Martin picks up on a nice comment by Paul Burdick of AES:

"The minute you systematize something, you suck the life out of it... nobody asks questions any more - questions such as 'why is it done this way?' 'Has the world changed in the interim? 'Can it be done better now?'"
Martin goes on to suggest that
"KM lies in the human practice. It is about finding good ways of doing things. Quality lies in the organizational process. It is about deploying good ways of doing things."
...and that KM and Quality as a result don't get along too well.

It reminds me of something various of us talked about briefly at the Personal Knowledge Management Workshop in November, namely that if PKM is personal, then does it make sense to have best practices for it when they are innately impersonal?
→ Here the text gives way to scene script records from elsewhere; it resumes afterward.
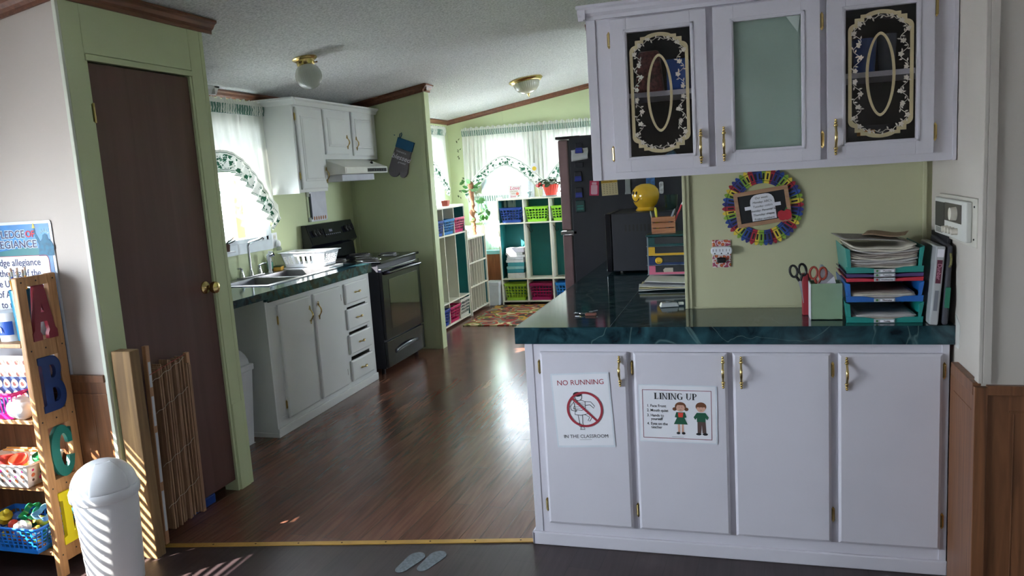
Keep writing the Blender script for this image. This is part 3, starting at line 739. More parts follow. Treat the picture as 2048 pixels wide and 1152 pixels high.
basket('toy_basket', 'hot pink slotted basket on the second board of the letter shelf', (-2.93, 2.37, .675), .26, .17, .11, (214, 30, 130), nx=12, nz=1, holes='slot')
o = MB().blob((-.02, 0, .047), (.045, .05, .047)).blob((.012, -.01, .036), (.03, .042, .036)).build('white_cloth', mat('white_linen', (222, 222, 226), .8, bump=.2, bscale=25), smooth=True)
tag(o, 'bundled white cloth in front of the pink basket at the shelf end', 'cloth'); o.location = (-2.79, 2.325, .6725)
wb = basket('craft_basket', 'white round-hole basket of dough tubs on the third board', (-2.90, 2.355, .395), .29, .18, .10, (232, 226, 220), nx=2, nz=1, holes='none')
# round holes of the white basket: solid walls carrying dark round openings
mb = MB(); m_hole = [mat('hole_dark', (90, 66, 60), .8), mat('hole_orange', (200, 110, 70), .8), mat('hole_pink', (200, 50, 120), .8)]
bw, bd, hh = .29*.82, .18*.82, .10
for side in (0, 3):
    for cidx in range(7 if side == 0 else 4):
        for rr in range(3):
            z = .028+rr*.022; k = z/hh; W = (bw+(.29-bw)*k)/2; D = (bd+(.18-bd)*k)/2
            u = -1+2*(cidx+.5)/(7 if side == 0 else 4)
            r0 = .0055+.003*((cidx+rr) % 2)
            if side == 0: T = FR((u*W*.95, -D-.0008, z), (1, 0, 0), (0, -.12, 1))
            else: T = FR((W+.0008, u*D*.9, z), (0, 1, 0), (.2, 0, 1))
            mb.prism(circ(0, 0, r0, n=12), 0, .0006, 'xy', (cidx*2+rr) % 3, T)
mb2 = MB()
for side in range(4):
    vs = []
    W0, D0, W1_, D1 = bw/2, bd/2, .29/2, .18/2
    q4 = {0: [(-W0, -D0, 0), (W0, -D0, 0), (W1_, -D1, hh), (-W1_, -D1, hh)], 1: [(-W0, D0, 0), (W0, D0, 0), (W1_, D1, hh), (-W1_, D1, hh)],
          2: [(-W0, -D0, 0), (-W0, D0, 0), (-W1_, D1, hh), (-W1_, -D1, hh)], 3: [(W0, -D0, 0), (W0, D0, 0), (W1_, D1, hh), (W1_, -D1, hh)]}[side]
    s_ = Vector({0: (0, 1, 0), 1: (0, -1, 0), 2: (1, 0, 0), 3: (-1, 0, 0)}[side])*.002
    mb2.add(q4+[tuple(Vector(p)+s_) for p in q4], [(0, 1, 2, 3), (7, 6, 5, 4), (0, 4, 5, 1), (1, 5, 6, 2), (2, 6, 7, 3), (3, 7, 4, 0)])
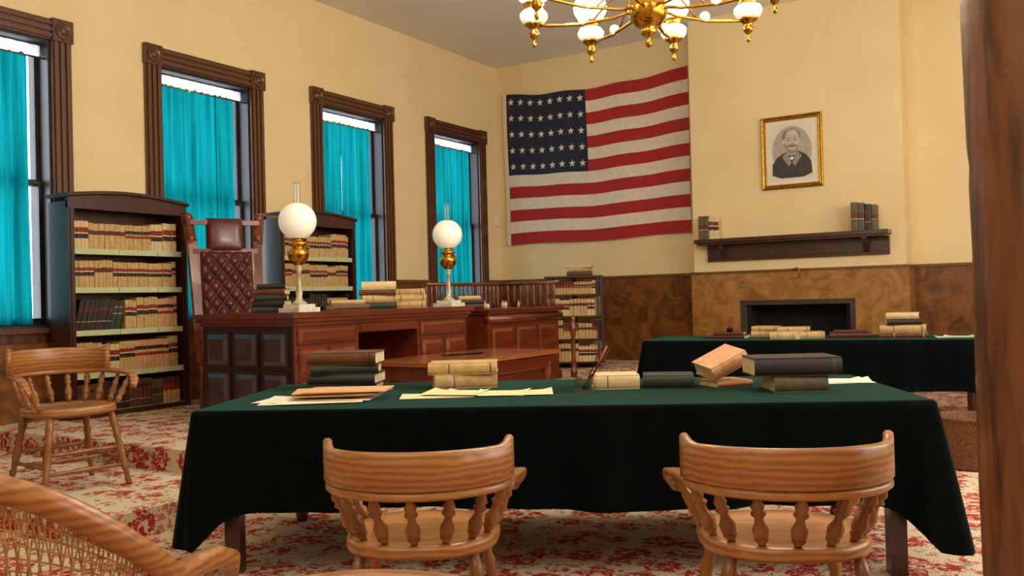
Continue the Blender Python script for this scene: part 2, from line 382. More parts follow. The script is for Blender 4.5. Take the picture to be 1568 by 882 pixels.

There's a big either-or, law of the excluded middle fallacy floating around in all of this, I think. To use Martin's terms, I don't understand how either human or organisational approaches can be sufficient on their own. Deploying rubbish seems to be as half-cocked an approach as finding gold nuggets but not being able to do anything with them.

The excluded middle in all of this I guess is balance. How to foster the finding and the deployment, i.e. balancing the skills of the individual (creativity) with the skills of the organisation (efficiency).

Martin highlights the example of Toyota as a company that seem to have found a balance [from John Seely Brown's talk at this year's KM Europe]. Surprise surprise, their production line looks like a ballet: creative, efficient and balanced.